* Objective *
Take the lines of the data below from the very first through the line containing "-.10).build('coping', 'kerb', lw_)" and output them exactly, pictures excluded.

* Information provided *
□ □ □ □ □ □ □

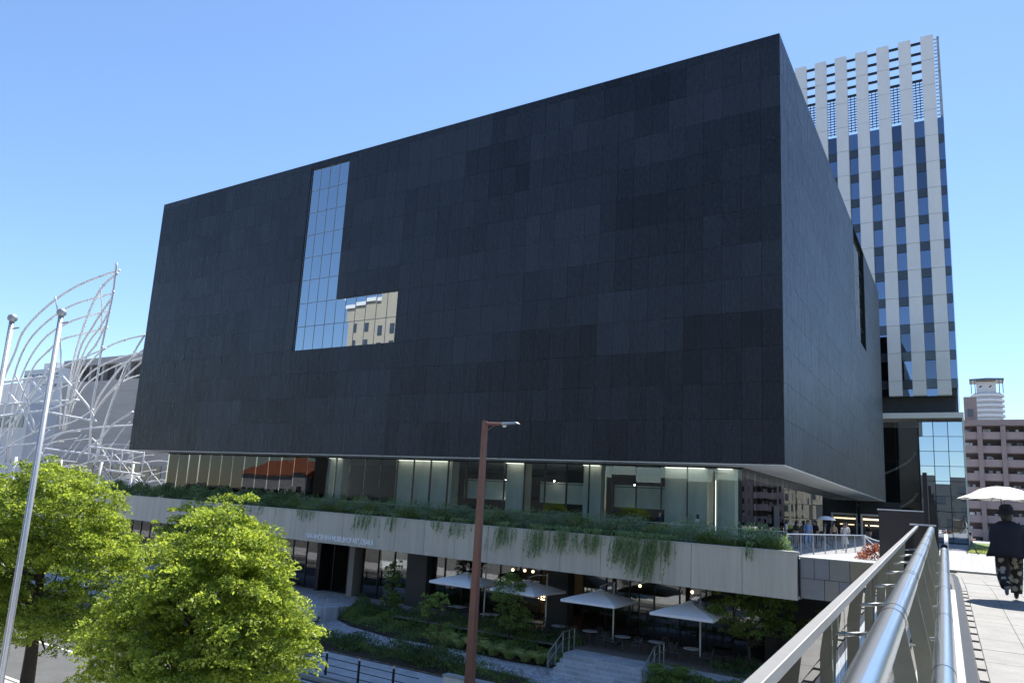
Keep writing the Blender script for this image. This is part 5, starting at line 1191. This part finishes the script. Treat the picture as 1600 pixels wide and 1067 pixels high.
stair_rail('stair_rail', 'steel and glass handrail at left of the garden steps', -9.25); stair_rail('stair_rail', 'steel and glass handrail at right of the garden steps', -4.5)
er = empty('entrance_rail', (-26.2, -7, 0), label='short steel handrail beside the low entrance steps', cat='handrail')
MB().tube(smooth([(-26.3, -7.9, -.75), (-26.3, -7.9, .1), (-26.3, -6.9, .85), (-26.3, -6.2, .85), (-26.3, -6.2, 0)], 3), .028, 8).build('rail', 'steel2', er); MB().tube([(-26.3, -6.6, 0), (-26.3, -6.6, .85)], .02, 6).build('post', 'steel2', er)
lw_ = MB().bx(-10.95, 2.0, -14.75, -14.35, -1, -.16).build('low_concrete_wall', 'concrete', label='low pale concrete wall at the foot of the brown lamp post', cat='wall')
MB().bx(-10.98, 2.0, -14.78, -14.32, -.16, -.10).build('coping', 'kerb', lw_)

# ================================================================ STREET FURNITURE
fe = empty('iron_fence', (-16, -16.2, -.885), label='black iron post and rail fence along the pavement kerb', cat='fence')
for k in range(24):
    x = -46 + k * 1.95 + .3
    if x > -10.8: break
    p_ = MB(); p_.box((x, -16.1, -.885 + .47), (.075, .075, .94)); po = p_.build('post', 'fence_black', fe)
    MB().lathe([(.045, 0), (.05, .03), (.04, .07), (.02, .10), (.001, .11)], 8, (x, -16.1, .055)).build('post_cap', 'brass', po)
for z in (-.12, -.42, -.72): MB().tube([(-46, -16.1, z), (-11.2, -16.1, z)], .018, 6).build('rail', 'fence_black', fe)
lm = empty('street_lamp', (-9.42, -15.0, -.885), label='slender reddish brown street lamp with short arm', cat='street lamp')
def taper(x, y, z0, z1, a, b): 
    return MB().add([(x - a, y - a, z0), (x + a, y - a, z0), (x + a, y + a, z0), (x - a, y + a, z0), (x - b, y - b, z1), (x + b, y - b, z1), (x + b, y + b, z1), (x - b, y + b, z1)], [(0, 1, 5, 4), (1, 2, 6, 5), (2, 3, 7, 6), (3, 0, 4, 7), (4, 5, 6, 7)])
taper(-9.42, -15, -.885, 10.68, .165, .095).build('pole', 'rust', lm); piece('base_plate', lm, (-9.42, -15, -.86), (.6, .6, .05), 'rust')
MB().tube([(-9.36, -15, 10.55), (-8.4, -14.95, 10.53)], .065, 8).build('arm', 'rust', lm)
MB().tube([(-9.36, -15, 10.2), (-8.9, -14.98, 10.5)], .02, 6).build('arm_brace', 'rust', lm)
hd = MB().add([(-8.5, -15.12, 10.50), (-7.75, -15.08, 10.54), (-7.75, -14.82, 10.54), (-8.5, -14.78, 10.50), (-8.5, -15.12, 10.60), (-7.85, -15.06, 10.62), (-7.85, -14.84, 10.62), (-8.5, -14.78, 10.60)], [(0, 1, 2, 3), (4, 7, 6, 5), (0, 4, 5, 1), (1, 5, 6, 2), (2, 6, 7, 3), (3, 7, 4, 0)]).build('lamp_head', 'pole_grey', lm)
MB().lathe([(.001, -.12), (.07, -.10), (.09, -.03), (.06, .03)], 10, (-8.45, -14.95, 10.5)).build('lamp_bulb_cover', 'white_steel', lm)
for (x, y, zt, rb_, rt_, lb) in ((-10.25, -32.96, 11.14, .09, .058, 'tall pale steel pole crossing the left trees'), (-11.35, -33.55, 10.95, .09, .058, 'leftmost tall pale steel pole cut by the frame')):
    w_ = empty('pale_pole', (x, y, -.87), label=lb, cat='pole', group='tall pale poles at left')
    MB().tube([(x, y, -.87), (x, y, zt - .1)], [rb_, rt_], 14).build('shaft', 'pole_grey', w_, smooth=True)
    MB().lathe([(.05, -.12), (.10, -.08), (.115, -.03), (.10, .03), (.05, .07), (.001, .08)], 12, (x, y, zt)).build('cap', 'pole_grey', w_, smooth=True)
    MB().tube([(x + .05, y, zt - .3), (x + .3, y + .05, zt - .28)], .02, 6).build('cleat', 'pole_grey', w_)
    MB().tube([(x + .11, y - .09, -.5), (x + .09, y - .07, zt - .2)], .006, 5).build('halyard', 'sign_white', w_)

□ □ □ □ □ □ □

* In response *
Keep writing the Blender script for this image. This is part 5, starting at line 1191. This part finishes the script. Treat the picture as 1600 pixels wide and 1067 pixels high.
stair_rail('stair_rail', 'steel and glass handrail at left of the garden steps', -9.25); stair_rail('stair_rail', 'steel and glass handrail at right of the garden steps', -4.5)
er = empty('entrance_rail', (-26.2, -7, 0), label='short steel handrail beside the low entrance steps', cat='handrail')
MB().tube(smooth([(-26.3, -7.9, -.75), (-26.3, -7.9, .1), (-26.3, -6.9, .85), (-26.3, -6.2, .85), (-26.3, -6.2, 0)], 3), .028, 8).build('rail', 'steel2', er); MB().tube([(-26.3, -6.6, 0), (-26.3, -6.6, .85)], .02, 6).build('post', 'steel2', er)
lw_ = MB().bx(-10.95, 2.0, -14.75, -14.35, -1, -.16).build('low_concrete_wall', 'concrete', label='low pale concrete wall at the foot of the brown lamp post', cat='wall')
MB().bx(-10.98, 2.0, -14.78, -14.32, -.16, -.10).build('coping', 'kerb', lw_)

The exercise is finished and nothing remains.